WORK REQUIRED - Provide only the number of lines in the listing that contain the string "parts".
⟨
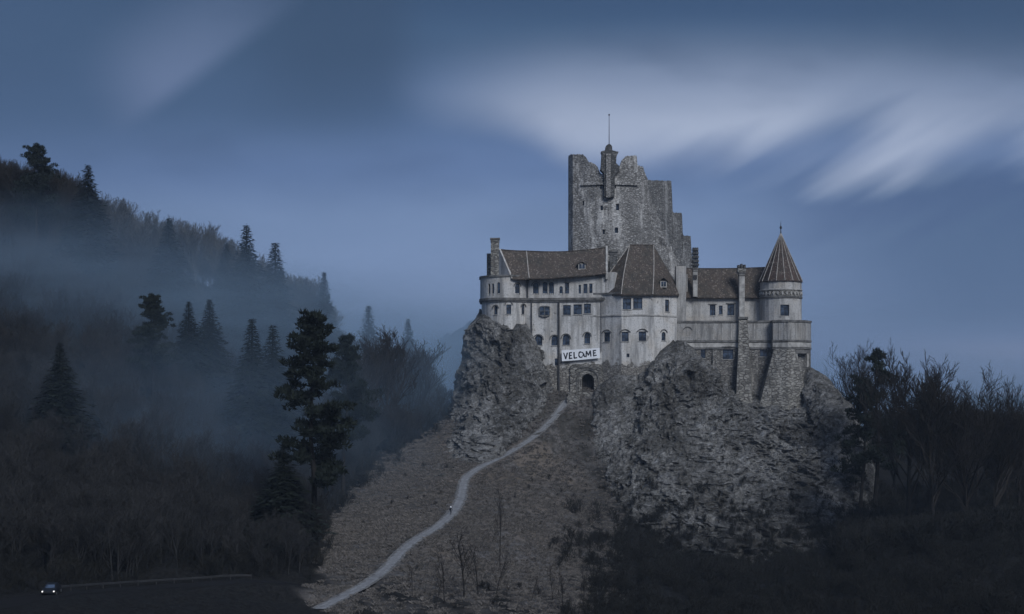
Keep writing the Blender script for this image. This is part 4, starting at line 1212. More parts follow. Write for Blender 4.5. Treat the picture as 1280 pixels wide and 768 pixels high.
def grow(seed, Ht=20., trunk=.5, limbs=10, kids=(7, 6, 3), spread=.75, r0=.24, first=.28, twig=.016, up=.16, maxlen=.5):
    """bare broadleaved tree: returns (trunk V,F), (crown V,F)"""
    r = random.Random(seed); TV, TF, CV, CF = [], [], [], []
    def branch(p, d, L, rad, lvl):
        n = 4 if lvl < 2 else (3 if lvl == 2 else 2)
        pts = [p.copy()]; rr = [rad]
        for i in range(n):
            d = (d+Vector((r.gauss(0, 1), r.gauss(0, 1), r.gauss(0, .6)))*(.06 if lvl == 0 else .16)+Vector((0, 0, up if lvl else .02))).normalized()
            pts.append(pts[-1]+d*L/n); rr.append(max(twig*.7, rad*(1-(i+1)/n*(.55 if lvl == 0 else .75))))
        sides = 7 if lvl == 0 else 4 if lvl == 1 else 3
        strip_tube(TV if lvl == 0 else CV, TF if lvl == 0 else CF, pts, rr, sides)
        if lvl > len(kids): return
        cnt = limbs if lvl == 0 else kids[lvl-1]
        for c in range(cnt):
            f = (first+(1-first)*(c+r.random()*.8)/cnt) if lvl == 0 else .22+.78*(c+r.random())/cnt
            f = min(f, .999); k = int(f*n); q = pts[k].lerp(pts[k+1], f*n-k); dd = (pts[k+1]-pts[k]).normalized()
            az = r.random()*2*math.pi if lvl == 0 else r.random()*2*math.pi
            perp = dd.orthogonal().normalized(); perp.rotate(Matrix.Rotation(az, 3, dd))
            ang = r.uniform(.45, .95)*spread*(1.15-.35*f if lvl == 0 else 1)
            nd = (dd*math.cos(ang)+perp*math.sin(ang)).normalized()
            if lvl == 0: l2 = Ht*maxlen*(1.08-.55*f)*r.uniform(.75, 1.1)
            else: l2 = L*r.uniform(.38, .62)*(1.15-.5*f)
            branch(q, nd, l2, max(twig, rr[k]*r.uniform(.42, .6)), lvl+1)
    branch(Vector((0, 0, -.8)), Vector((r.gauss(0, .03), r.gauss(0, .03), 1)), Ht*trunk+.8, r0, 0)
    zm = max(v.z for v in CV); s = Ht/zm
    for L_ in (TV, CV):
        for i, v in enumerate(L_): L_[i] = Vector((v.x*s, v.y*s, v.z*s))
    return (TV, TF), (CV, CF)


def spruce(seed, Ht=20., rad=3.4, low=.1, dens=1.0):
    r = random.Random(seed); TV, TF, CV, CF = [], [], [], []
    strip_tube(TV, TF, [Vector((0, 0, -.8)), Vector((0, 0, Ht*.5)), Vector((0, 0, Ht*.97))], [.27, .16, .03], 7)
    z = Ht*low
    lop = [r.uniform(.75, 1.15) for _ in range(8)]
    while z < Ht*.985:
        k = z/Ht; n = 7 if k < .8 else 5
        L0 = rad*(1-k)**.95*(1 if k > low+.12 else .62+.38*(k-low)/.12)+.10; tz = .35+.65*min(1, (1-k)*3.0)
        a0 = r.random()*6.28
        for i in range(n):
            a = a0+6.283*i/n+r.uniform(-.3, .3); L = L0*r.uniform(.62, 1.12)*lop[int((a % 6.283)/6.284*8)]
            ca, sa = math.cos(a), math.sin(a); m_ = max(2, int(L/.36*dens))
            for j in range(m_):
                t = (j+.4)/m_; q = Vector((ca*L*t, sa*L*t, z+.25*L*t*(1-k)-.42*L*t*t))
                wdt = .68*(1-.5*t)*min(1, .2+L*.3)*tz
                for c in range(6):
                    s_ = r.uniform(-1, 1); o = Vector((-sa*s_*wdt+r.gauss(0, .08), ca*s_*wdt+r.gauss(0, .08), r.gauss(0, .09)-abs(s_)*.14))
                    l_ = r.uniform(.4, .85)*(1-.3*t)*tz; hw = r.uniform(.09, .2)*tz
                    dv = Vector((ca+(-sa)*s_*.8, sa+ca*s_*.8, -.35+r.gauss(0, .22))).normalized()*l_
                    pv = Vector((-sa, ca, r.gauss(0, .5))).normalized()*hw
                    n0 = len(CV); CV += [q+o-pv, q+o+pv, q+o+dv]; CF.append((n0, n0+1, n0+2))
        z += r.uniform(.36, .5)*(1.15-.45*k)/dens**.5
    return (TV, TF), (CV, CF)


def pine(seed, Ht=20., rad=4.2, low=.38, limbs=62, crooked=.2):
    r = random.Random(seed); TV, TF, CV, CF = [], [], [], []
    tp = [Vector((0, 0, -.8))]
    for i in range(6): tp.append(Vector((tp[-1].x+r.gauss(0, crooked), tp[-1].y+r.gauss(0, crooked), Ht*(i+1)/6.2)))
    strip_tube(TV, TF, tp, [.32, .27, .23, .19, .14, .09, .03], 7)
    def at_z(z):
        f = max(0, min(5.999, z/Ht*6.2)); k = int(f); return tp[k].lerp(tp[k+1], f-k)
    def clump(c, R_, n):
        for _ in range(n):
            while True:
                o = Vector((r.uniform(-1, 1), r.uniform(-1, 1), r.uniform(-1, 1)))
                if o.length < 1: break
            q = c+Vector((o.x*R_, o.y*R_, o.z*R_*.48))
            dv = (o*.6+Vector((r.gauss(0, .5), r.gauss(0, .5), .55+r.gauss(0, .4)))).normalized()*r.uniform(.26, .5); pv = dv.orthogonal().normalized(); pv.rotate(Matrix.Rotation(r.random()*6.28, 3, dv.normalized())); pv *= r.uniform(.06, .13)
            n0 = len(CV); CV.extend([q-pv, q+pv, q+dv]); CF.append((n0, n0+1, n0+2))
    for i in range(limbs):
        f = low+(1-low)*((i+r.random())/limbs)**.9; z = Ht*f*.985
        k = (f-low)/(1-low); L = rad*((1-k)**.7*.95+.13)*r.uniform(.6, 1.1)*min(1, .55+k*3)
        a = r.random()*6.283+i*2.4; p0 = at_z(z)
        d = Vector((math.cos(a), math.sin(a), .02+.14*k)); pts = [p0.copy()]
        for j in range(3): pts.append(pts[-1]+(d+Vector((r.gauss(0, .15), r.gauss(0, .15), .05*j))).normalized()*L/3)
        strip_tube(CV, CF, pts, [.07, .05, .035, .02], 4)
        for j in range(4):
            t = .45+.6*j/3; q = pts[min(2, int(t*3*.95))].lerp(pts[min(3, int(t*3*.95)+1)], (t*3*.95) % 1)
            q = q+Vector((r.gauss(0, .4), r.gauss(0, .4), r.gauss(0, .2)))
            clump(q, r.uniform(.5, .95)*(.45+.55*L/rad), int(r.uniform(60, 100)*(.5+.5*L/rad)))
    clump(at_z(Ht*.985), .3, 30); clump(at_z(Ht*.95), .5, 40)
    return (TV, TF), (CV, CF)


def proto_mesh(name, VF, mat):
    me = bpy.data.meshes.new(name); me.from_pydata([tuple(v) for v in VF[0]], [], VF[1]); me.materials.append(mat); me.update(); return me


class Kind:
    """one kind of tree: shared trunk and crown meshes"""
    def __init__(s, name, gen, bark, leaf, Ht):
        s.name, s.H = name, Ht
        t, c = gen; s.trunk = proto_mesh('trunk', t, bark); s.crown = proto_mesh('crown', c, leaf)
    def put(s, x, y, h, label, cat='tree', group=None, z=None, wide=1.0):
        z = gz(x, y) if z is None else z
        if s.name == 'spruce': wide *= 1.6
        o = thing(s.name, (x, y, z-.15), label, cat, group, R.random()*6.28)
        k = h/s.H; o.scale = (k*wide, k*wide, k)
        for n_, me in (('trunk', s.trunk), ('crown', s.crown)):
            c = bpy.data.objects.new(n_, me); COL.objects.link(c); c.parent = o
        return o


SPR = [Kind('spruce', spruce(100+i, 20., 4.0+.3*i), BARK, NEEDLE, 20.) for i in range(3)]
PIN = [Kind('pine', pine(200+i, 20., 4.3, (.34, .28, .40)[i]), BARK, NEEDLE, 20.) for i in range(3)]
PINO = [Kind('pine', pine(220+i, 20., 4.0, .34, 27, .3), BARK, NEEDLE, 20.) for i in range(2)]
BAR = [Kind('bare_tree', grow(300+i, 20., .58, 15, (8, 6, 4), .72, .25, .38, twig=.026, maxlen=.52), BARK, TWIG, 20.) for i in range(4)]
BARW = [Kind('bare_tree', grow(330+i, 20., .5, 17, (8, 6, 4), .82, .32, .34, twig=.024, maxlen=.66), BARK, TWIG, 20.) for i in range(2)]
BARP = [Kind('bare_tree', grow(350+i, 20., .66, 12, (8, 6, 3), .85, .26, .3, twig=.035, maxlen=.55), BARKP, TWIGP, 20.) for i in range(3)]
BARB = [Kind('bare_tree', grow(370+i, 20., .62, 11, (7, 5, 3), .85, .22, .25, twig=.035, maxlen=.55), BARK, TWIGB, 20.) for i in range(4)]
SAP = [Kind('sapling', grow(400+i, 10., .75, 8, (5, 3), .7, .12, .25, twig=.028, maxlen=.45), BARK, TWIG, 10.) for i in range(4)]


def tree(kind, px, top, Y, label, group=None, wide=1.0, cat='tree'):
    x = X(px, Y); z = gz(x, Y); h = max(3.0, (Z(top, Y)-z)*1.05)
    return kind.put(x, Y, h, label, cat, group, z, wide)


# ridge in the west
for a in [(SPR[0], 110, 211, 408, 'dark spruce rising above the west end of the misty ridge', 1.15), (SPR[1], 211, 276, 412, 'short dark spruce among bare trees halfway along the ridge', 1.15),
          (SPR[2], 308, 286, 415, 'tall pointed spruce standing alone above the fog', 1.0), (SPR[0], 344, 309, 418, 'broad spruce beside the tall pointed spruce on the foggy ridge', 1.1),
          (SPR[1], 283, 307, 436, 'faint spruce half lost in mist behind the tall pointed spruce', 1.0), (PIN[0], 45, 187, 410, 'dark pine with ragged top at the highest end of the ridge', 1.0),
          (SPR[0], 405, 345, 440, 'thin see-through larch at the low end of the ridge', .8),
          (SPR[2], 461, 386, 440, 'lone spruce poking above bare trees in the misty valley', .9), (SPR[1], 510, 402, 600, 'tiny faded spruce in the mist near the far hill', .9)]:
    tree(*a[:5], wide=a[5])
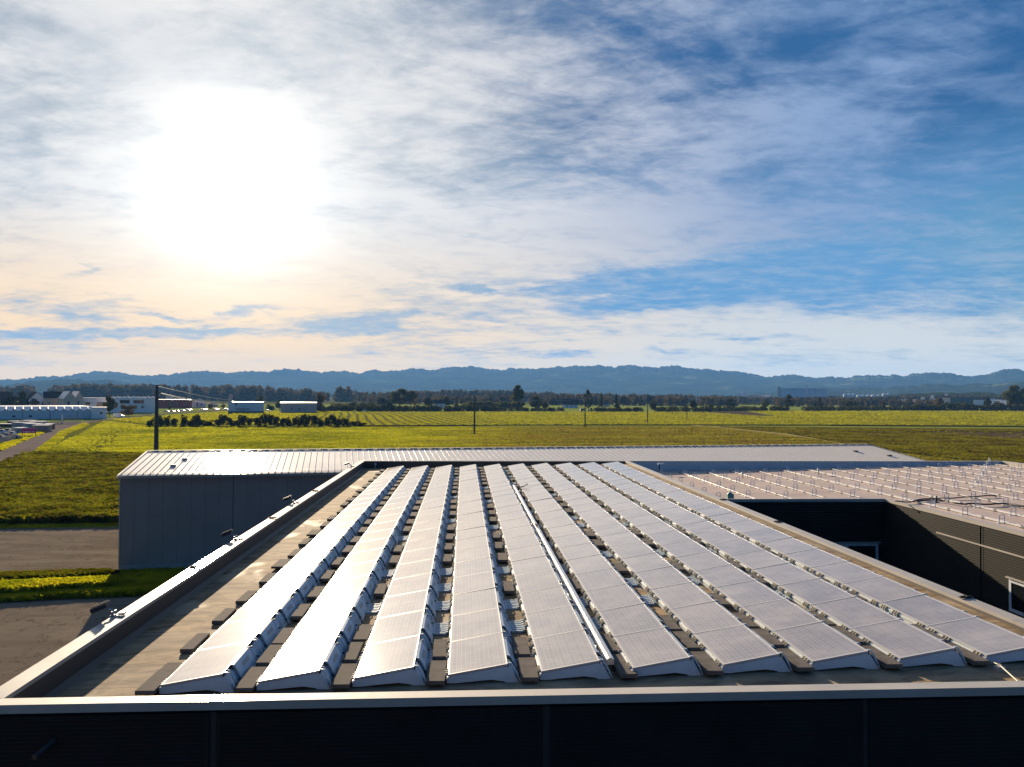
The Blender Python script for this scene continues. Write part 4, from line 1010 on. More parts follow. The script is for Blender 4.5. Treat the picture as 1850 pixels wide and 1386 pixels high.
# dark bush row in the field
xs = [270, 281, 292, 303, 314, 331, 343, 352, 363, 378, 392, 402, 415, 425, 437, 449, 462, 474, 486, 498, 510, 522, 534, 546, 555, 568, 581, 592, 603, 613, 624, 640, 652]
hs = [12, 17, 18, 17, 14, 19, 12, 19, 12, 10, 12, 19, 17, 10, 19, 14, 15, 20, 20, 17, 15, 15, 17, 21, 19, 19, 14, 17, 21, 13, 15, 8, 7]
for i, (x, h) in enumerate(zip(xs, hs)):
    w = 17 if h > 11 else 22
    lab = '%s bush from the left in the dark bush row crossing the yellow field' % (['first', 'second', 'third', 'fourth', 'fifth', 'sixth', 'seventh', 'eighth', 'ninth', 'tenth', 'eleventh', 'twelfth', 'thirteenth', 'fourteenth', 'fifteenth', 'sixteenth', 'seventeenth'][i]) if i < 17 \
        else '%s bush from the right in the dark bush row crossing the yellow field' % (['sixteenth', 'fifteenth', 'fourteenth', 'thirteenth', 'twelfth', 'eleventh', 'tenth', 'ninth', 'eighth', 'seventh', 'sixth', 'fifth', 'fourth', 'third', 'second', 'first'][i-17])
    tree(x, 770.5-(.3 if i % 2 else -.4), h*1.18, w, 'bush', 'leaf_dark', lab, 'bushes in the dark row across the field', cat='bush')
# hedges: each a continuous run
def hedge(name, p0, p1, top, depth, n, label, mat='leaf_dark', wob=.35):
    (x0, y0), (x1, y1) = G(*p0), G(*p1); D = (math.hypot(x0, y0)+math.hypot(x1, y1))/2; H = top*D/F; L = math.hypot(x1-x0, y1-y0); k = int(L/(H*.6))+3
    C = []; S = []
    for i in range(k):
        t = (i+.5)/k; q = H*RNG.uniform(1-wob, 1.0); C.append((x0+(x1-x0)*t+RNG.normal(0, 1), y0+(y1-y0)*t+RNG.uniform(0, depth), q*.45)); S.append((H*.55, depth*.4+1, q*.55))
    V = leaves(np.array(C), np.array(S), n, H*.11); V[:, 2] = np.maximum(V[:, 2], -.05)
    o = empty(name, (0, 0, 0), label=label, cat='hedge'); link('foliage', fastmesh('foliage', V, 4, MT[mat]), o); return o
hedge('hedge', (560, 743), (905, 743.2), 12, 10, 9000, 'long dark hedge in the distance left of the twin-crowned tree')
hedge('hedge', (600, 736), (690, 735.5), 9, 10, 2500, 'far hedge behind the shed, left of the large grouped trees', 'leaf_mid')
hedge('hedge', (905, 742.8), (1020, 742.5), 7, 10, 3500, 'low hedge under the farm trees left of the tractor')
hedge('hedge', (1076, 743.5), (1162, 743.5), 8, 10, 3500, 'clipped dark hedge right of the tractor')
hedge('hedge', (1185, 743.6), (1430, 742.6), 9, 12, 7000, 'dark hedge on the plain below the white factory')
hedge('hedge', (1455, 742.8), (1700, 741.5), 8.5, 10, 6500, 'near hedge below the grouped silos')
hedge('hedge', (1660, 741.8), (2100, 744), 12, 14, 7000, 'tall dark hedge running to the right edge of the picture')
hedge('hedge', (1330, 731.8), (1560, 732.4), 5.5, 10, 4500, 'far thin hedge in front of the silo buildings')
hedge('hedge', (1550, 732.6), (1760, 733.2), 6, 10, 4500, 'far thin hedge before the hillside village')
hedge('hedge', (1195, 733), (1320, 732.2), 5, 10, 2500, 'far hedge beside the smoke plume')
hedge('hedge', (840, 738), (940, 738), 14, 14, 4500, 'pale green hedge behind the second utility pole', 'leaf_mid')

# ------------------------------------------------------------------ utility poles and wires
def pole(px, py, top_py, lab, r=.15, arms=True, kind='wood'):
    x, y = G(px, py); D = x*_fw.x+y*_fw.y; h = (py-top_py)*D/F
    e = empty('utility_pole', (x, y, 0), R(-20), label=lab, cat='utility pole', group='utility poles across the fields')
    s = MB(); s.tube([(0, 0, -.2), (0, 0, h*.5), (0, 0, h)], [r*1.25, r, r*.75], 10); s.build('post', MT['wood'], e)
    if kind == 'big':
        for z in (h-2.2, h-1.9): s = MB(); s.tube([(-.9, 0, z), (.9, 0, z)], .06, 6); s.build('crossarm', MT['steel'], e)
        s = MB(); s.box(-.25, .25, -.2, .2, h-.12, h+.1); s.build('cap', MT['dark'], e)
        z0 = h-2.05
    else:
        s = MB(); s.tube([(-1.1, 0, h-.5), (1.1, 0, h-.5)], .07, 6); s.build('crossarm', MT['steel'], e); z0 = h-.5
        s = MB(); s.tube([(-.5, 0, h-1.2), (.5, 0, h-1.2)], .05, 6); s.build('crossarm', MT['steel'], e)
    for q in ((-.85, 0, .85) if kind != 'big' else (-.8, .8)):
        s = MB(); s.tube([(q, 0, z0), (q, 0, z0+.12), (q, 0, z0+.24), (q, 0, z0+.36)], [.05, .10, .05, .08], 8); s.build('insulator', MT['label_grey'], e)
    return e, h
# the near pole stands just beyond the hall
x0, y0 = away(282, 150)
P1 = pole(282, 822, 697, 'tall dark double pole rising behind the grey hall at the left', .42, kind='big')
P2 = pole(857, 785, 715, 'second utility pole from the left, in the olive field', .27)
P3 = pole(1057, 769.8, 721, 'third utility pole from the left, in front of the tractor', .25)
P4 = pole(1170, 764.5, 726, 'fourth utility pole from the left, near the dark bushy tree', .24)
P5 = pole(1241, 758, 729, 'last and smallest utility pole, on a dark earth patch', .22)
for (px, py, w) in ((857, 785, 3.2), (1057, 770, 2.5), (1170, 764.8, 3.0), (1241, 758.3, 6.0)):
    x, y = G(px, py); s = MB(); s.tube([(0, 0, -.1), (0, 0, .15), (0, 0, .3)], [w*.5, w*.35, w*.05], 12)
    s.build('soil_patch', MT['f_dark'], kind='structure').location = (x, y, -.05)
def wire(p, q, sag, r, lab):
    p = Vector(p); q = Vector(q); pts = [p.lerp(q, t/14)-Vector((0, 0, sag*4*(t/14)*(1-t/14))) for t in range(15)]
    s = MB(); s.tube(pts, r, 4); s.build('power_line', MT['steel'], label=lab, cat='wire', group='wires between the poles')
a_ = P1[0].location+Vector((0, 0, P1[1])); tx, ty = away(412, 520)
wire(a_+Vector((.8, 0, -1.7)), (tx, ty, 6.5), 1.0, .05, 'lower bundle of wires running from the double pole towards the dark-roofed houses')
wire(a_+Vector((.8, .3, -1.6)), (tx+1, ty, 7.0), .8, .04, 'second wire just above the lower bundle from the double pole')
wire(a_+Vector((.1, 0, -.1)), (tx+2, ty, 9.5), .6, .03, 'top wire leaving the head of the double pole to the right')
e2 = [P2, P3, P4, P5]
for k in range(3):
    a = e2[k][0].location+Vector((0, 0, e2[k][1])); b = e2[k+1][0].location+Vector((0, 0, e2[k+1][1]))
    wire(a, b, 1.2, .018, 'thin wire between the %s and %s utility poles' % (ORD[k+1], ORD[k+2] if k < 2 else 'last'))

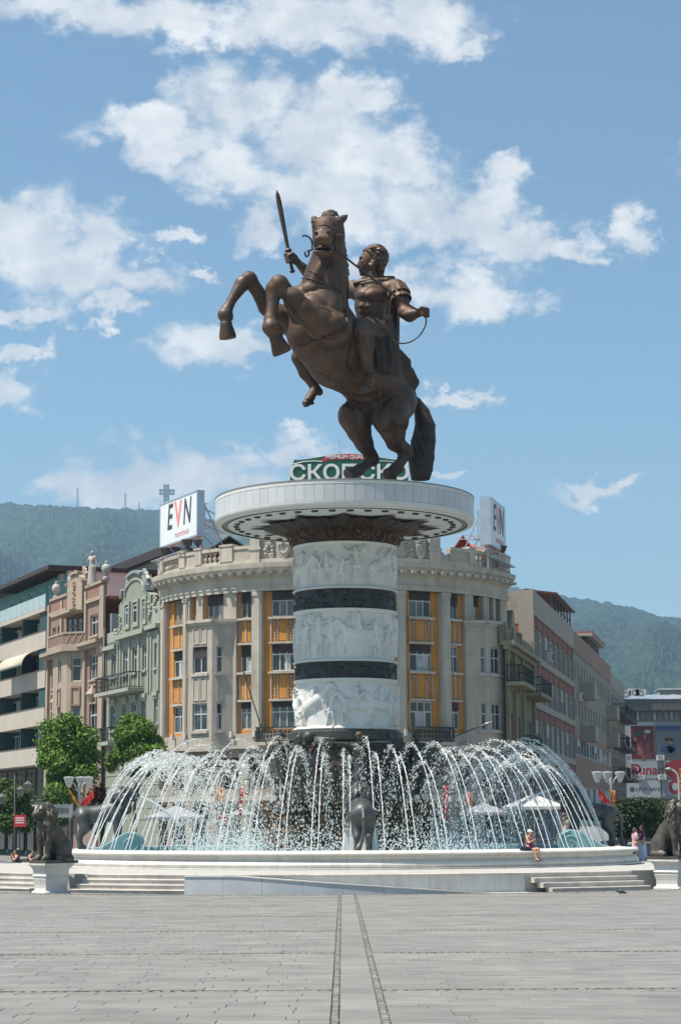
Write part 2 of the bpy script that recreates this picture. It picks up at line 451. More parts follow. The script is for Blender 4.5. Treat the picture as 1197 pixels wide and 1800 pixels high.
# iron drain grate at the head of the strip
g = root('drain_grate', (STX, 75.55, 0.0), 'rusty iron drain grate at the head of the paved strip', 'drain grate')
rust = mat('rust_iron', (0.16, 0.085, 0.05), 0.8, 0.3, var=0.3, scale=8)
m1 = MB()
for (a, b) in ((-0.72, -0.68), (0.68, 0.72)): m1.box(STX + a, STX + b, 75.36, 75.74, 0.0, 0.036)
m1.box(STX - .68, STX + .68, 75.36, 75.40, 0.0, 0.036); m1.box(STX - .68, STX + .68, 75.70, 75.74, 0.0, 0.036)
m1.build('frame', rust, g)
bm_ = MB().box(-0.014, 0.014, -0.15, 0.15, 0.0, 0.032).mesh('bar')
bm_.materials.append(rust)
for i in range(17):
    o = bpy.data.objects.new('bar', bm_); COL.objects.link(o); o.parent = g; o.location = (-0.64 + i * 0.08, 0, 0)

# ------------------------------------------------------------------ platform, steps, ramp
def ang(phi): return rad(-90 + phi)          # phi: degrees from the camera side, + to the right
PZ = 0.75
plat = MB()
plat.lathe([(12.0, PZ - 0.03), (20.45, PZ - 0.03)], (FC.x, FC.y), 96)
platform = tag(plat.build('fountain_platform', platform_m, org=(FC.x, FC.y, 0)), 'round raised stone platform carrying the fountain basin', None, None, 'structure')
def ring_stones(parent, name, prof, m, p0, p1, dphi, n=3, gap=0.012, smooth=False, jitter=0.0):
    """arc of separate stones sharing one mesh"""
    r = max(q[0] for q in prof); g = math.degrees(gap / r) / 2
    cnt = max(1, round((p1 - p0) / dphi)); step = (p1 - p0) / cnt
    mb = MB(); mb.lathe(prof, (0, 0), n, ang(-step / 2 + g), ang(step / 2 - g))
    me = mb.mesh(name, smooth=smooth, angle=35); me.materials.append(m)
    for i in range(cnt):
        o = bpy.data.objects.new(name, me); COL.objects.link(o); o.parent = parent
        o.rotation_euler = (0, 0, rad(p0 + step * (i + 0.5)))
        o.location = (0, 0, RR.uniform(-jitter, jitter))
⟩
SOLVED EXERCISE - 3